GIVEN INSTRUCTION
In the following material, identify every line holding the string "from" and return it.

◆ ◆ ◆

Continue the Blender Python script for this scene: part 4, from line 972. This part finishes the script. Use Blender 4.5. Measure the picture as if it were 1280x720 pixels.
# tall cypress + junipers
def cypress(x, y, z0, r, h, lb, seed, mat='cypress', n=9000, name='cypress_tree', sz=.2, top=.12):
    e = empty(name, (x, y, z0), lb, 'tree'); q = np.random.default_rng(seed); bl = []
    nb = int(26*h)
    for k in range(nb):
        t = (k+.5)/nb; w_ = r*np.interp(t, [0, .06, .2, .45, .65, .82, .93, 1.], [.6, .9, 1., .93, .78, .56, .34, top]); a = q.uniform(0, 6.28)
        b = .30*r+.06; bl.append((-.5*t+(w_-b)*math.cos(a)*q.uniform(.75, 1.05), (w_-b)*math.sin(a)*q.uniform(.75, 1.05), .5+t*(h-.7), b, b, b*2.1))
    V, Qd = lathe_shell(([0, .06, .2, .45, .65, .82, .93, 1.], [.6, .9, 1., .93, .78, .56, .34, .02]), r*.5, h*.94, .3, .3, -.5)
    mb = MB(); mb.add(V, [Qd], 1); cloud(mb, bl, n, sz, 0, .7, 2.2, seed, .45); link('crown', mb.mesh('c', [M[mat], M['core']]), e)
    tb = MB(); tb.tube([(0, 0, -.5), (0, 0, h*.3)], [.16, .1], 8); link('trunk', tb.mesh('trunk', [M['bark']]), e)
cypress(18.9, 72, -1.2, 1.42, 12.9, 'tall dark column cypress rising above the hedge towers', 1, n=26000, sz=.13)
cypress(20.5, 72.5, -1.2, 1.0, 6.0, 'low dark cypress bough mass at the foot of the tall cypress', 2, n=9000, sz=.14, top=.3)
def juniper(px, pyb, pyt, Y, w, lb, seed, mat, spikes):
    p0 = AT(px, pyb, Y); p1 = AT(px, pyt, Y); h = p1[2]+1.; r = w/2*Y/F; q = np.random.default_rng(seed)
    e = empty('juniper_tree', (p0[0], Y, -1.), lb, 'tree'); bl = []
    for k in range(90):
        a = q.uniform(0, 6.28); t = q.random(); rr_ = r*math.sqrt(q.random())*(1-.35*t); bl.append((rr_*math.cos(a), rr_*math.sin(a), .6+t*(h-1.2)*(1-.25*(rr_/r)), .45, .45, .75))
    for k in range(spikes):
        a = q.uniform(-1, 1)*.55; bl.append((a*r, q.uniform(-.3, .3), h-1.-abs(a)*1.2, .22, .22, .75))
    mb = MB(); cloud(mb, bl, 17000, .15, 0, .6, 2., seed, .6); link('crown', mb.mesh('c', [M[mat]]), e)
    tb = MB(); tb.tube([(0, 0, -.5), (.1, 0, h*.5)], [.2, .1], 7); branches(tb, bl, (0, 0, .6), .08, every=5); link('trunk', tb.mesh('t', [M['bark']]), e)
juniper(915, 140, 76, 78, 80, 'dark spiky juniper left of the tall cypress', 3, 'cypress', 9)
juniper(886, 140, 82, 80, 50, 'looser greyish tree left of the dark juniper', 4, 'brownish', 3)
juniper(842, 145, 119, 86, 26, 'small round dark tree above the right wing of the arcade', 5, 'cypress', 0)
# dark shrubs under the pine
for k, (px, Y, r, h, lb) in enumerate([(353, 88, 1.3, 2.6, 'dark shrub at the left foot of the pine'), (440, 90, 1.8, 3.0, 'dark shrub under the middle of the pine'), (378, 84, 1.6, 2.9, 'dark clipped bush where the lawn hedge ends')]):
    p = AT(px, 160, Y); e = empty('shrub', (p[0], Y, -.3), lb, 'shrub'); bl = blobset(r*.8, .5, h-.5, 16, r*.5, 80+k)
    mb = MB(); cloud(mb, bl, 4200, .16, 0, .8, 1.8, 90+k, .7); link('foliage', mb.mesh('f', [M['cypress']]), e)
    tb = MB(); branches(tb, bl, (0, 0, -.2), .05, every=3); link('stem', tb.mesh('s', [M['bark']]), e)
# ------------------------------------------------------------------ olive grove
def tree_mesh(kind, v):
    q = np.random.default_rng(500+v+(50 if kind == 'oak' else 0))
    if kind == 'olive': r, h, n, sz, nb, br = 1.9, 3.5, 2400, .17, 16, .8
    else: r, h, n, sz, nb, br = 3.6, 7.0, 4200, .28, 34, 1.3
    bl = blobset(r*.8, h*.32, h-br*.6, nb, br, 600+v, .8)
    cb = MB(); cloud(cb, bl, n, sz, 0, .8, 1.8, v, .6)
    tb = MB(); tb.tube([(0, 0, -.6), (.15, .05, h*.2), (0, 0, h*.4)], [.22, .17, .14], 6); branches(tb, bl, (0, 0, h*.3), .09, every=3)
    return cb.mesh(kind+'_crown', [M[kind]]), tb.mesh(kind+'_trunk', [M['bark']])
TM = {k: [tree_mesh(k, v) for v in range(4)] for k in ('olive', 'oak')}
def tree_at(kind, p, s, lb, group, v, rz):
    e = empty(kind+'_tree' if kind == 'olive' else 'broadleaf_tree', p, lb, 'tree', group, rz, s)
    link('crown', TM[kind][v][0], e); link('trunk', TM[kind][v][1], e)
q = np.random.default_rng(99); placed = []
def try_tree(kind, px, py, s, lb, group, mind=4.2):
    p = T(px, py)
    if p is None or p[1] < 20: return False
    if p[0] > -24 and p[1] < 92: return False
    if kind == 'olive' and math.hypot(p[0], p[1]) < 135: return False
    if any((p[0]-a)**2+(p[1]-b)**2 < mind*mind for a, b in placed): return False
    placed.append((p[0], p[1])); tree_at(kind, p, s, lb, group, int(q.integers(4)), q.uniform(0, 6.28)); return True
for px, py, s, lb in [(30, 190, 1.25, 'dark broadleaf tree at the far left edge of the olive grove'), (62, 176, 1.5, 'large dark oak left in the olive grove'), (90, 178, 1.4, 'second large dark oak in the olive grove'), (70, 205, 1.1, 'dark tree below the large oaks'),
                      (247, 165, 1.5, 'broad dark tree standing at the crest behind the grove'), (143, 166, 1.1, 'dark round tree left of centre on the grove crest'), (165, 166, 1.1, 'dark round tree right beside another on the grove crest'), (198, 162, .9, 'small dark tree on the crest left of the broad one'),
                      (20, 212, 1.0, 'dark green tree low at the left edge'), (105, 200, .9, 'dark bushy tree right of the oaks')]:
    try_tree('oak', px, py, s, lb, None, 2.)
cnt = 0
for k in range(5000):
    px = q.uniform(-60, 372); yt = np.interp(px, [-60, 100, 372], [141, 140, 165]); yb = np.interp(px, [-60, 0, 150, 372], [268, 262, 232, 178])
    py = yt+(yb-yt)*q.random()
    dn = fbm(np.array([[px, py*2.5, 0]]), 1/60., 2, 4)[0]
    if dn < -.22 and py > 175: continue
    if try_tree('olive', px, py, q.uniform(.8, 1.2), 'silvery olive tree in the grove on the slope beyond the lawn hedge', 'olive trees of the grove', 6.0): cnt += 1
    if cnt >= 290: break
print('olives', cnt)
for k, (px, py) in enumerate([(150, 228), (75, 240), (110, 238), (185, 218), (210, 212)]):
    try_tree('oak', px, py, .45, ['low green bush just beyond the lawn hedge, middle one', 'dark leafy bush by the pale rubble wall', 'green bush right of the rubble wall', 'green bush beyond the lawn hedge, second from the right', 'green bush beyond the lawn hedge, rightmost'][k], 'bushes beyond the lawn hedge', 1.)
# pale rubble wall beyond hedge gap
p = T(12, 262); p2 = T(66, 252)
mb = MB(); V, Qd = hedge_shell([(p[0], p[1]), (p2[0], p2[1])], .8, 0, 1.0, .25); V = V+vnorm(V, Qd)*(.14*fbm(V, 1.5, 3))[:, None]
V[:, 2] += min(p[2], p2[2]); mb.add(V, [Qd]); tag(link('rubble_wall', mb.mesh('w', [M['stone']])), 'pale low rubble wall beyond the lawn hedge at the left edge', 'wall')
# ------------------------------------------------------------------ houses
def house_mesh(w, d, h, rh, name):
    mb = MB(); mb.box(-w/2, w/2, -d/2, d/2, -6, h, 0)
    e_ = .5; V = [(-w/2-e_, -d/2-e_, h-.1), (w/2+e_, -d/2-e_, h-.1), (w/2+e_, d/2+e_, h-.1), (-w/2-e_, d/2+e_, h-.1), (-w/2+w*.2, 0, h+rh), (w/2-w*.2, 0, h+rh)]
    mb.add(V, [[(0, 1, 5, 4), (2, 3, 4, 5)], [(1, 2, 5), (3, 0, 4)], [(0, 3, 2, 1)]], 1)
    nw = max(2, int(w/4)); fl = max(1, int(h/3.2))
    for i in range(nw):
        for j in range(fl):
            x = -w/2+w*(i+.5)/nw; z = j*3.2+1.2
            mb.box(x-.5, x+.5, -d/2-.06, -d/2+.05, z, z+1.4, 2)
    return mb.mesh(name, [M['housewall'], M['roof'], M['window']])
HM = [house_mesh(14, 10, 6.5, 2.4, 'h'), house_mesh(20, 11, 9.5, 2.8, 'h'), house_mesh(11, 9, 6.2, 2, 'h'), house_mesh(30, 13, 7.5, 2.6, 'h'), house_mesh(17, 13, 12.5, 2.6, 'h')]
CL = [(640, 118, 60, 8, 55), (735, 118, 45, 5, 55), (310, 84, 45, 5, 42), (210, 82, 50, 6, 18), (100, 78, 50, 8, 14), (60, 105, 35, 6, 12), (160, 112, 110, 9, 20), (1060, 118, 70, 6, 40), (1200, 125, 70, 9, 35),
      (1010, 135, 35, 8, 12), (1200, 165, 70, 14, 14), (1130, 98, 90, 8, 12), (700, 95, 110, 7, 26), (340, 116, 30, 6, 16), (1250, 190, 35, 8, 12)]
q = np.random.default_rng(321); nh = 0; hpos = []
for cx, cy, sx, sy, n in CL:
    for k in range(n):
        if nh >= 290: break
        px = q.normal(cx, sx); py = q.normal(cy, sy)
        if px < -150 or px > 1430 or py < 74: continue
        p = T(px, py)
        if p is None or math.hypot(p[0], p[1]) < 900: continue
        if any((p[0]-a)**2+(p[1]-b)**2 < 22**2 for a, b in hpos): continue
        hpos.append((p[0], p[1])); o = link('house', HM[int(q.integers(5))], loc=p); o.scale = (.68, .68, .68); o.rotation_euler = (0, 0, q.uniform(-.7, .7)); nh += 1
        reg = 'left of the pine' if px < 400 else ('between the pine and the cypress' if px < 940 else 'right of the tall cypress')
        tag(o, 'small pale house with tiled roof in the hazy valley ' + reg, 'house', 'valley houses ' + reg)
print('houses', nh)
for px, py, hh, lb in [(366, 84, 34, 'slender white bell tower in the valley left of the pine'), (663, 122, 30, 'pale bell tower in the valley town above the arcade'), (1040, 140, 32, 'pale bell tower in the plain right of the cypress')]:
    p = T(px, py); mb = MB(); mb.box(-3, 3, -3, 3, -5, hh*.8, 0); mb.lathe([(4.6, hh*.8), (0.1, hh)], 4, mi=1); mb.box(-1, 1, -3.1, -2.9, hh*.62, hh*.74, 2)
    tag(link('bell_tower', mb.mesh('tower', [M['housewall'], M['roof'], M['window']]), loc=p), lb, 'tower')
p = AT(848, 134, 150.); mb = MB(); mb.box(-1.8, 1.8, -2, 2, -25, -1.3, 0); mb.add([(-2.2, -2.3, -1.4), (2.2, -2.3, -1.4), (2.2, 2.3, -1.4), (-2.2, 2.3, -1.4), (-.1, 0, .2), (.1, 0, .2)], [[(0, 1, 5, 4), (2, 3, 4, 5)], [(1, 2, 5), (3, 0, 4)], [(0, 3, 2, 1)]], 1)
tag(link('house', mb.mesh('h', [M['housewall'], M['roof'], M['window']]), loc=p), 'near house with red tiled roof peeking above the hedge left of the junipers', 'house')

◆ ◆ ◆

THE RESPONSE
Continue the Blender Python script for this scene: part 4, from line 972. This part finishes the script. Use Blender 4.5. Measure the picture as if it were 1280x720 pixels.
    try_tree('oak', px, py, .45, ['low green bush just beyond the lawn hedge, middle one', 'dark leafy bush by the pale rubble wall', 'green bush right of the rubble wall', 'green bush beyond the lawn hedge, second from the right', 'green bush beyond the lawn hedge, rightmost'][k], 'bushes beyond the lawn hedge', 1.)